17 November 2007

Stefan Fatsis - Word Freak

Fatsis is a Wall Street Journal correspondent, specialising in sport and business. He started writing a quirky article about the world of professional Scrabble, and realised it was a fertile enough topic to expand into a book - but only if he participated himself. So he spent a year endeavouring to get to the standard of the best in the world, and compete in the top division at the national championships in the US.

His start isn't auspicious. He plays some trial games, with top quality players giving him tips, and when one says he could have played 'CONGER' or CRONE' instead of the word he played, he admits he didn't know either word. At this point I considered that his basic vocabulary was so low (especially considering his profession) that no learning of word lists could possibly make up for it.

But he isn't deterred, and learns the 2 and 3 letter words, the essential building blocks of Scrabble.

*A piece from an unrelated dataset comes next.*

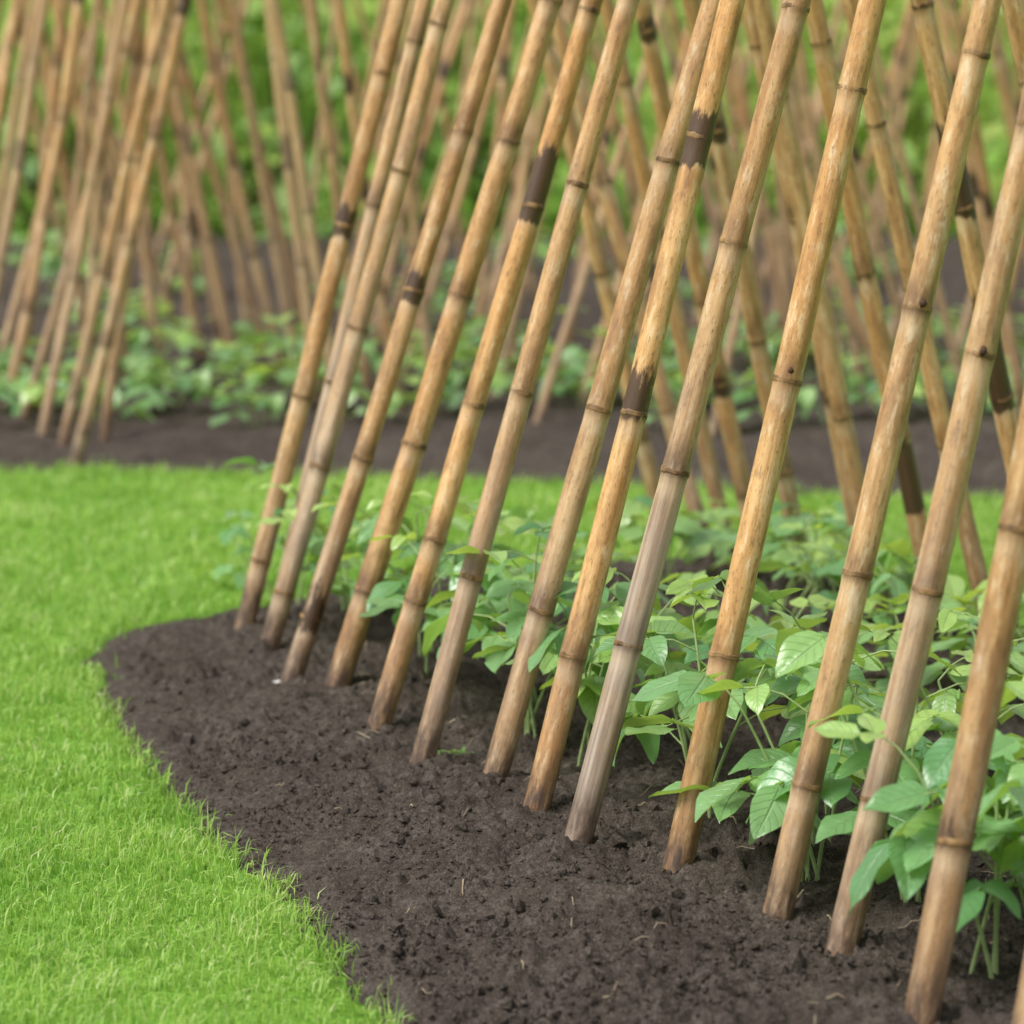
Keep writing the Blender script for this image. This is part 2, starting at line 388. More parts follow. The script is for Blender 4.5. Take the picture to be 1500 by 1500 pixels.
for (n, BV, BF, lo, ex, hi, jit) in ((18000, IV, IF, .0018, .0026, .013, .5), (110000, OV, OF, .0009, .0012, .0042, .55)):
    cx = rng.uniform(-0.8, 1.0, n); cy = 3.0 + 3.9 * rng.random(n) ** 1.25
    sd = sdist(bed1, cx, cy) + edge_noise(cx, cy); k = (sd > -0.004) & (fbm(cx, cy, 9, 3) + rng.normal(0, .16, n) > 0.42); cx, cy, sd = cx[k], cy[k], sd[k]
    cz = soil_z(cx, cy, sd); n = len(cx); nv = len(BV)
    rad = np.minimum(lo + ex * rng.exponential(0.7, n), hi)
    V = BV[None] * rng.uniform(1 - jit, 1 + jit, (n, nv, 1)) * rad[:, None, None] * rng.uniform(0.6, 1.3, (n, 1, 3))
    a = rng.uniform(0, 6.28, n)[:, None]
    V = np.stack([V[..., 0] * np.cos(a) - V[..., 1] * np.sin(a), V[..., 0] * np.sin(a) + V[..., 1] * np.cos(a), V[..., 2]], -1)
    V = V + np.stack([cx, cy, cz + rad * 0.2], 1)[:, None, :]
    T = BF[None] + (np.arange(n) * nv)[:, None, None]
    CA.add(V.reshape(-1, 3), None, T.reshape(-1, 3))
o = link('soil_crumbs', CA.mesh('soil_crumbs', False), M_SOIL)
structure(o, 'stuff', 'loose dark crumbs of earth scattered over the near bed', 'soil')
A = Acc()
for i in range(320):
    for _ in range(30):
        x = random.uniform(-0.5, 0.9); y = random.uniform(3.3, 6.0)
        rel = np.array([x, y, 0]) - O1
        if sdist(bed1, np.array([x]), np.array([y]))[0] > 0.05 and (rel @ P3 > -.10 or random.random() < .2): break
    a = random.uniform(0, 6.28); l = random.uniform(0.008, 0.045); c = random.uniform(-.5, .5)
    pts = []
    for s in np.linspace(-.5, .5, 5):
        xx = x + math.cos(a) * l * s - math.sin(a) * l * c * s * s; yy = y + math.sin(a) * l * s + math.cos(a) * l * c * s * s
        pts.append((xx, yy, float(bed1_z(xx, yy)[0]) + 0.003 + 0.004 * abs(s) * random.random()))
    A.tube(pts, random.uniform(.0004, .0012), 0.0004, 4)
structure(link('straw_litter', A.mesh('straw_litter'), M_STRAW), 'stuff', 'dry straw bits and stalk scraps lying on the dark soil', 'straw')

# ------------------------------------------------------------------ bamboo poles
def culm_profile(s, r0, L_, nodes):
    r = r0 * (0.99 - 0.16 * s / L_)
    for nd in nodes:
        r = r + r0 * (0.028 * np.exp(-((s - nd) / 0.013) ** 2) - 0.03 * np.exp(-((s - nd + 0.018) / 0.012) ** 2))
    return r
def bend(s, L_, b):
    return b[0] * np.sin(s / L_ * math.pi * 1.7), b[1] * np.sin(s / L_ * math.pi * 1.3)
def culm_mesh(name, r0, L_, nodes, darks, age, below, seed, seg=18, step=0.009, bw=(0.0, 0.0), ridge=False):
    r_ = np.random.default_rng(seed)
    s = np.arange(-below, L_ + 1e-6, step)
    s = np.sort(np.concatenate([s] + [nd + np.array([-.004, -.002, 0, .002, .004]) for nd in nodes]))
    rr = culm_profile(s, r0, L_, nodes)
    rr = rr * (1 + 0.012 * np.sin(s * 9 + seed))
    if ridge:
        for nd in nodes: rr = rr + r0 * 0.08 * np.exp(-((s - nd) / 0.003) ** 2)
    bx, by = bend(s, L_, bw)
    for k, nd in enumerate(nodes):
        bx = bx + (-1) ** k * 0.0016 * np.exp(-((s - nd) / 0.09) ** 2)
    th = np.linspace(0, 2 * math.pi, seg, endpoint=False)
    ov = 1 + 0.03 * np.cos(2 * th + seed)
    x = rr[:, None] * np.cos(th) * ov + bx[:, None]; y = rr[:, None] * np.sin(th) * ov + by[:, None]
    zz = np.repeat(s[:, None], seg, 1)
    v = np.stack([x, y, zz], -1).reshape(-1, 3); m = len(s)
    i = np.arange(m - 1)[:, None] * seg; j = np.arange(seg)[None]; j2 = (j + 1) % seg
    q = np.stack([i + j, i + j2, i + seg + j2, i + seg + j], -1).reshape(-1, 4)
    v = np.concatenate([v, [[bx[0], by[0], s[0]], [bx[-1], by[-1], s[-1]]]]); c0, c1 = len(v) - 2, len(v) - 1
    jj = np.arange(seg); t = np.concatenate([np.stack([np.full(seg, c0), (jj + 1) % seg, jj], 1), np.stack([np.full(seg, c1), (m - 1) * seg + jj, (m - 1) * seg + (jj + 1) % seg], 1)])
    def per(a): return np.concatenate([np.repeat(a, seg), [a[0], a[-1]]])
    nodal = np.zeros(m); pale = np.zeros(m)
    for k, nd in enumerate(nodes):
        st = r_.uniform(0.45, 1.0)
        nodal = np.maximum(nodal, st * np.exp(-((s - nd + 0.002) / 0.0055) ** 2)); nodal = np.maximum(nodal, 0.75 * st * st * np.exp(-((s - nd - 0.010) / 0.022) ** 2))
        pale = np.maximum(pale, np.exp(-((s - nd + 0.02) / 0.012) ** 2))
    dark = np.zeros(m)
    for (a, b, st) in darks: dark = np.maximum(dark, st * sst(a - 0.025, a + 0.015, s) * (1 - sst(b - 0.04, b + 0.05, s)))
    ag = age[0] * (1 - sst(age[1] * .4, age[1] * 1.15, s)) + age[2]
    dirt = 0.85 * (1 - sst(0.01, 0.10, s)) + 0.22 * (1 - sst(.08, .40, s))
    return mesh_np(name, v, [q, t], {'nodal': per(nodal), 'pale': per(pale), 'dark': per(dark), 'age': per(ag), 'dirt': per(dirt)})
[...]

The main tactics of professional Scrabble though are to keep the board tight and build a rack so that a bingo (a word containing all 7 letters on a player's rack) can be played, gaining 50 bonus points. A lot of the book the techniques several top players have for learning the 7 and 8 letter words. It's meant to make them sound endearingly loopy and obsessed, which it does, but it's also rather dull.

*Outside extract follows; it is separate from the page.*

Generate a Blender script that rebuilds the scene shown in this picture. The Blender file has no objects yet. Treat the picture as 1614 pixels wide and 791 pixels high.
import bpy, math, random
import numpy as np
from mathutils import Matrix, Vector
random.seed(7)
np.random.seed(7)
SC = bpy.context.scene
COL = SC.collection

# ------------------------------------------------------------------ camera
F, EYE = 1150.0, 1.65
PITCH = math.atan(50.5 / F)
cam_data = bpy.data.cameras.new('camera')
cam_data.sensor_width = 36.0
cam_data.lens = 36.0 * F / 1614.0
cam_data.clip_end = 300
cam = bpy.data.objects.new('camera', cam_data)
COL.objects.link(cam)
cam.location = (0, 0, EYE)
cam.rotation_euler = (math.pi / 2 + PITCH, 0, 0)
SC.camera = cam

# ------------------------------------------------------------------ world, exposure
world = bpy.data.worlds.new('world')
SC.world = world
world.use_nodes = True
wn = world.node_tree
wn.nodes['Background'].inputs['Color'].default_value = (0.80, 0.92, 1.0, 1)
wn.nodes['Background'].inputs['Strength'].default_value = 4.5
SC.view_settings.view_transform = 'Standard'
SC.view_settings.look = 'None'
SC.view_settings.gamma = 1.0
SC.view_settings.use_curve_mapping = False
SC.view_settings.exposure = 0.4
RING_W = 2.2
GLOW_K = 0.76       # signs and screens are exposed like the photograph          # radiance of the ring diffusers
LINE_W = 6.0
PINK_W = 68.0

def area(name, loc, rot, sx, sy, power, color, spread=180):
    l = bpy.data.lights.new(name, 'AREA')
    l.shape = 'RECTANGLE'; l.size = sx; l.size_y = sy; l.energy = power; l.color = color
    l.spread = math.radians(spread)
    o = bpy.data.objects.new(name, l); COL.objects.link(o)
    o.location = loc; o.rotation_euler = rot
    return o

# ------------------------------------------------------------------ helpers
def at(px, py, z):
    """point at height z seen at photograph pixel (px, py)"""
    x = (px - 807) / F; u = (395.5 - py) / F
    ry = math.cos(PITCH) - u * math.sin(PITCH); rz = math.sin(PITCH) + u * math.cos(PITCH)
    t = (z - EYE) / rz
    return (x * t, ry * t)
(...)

The mechanical nature of the rote learning and application does seem to take the genius out of the game, but there is a lot of tactical nous required too. But mostly, it's a game for obsessives, dominated by oddball men rather than women, misfits, some of whom struggle to hold down a job. Fatsis is good at presenting these characters, as you'd expect from a journalist, and he makes friends with many of them, who encourage him in his ambition. It's funny on occasion, a little tragic, and not quite as fascinating as Fatsis believes it to be. But then, he's drawn into the obsession, which requires that he loses some perspective.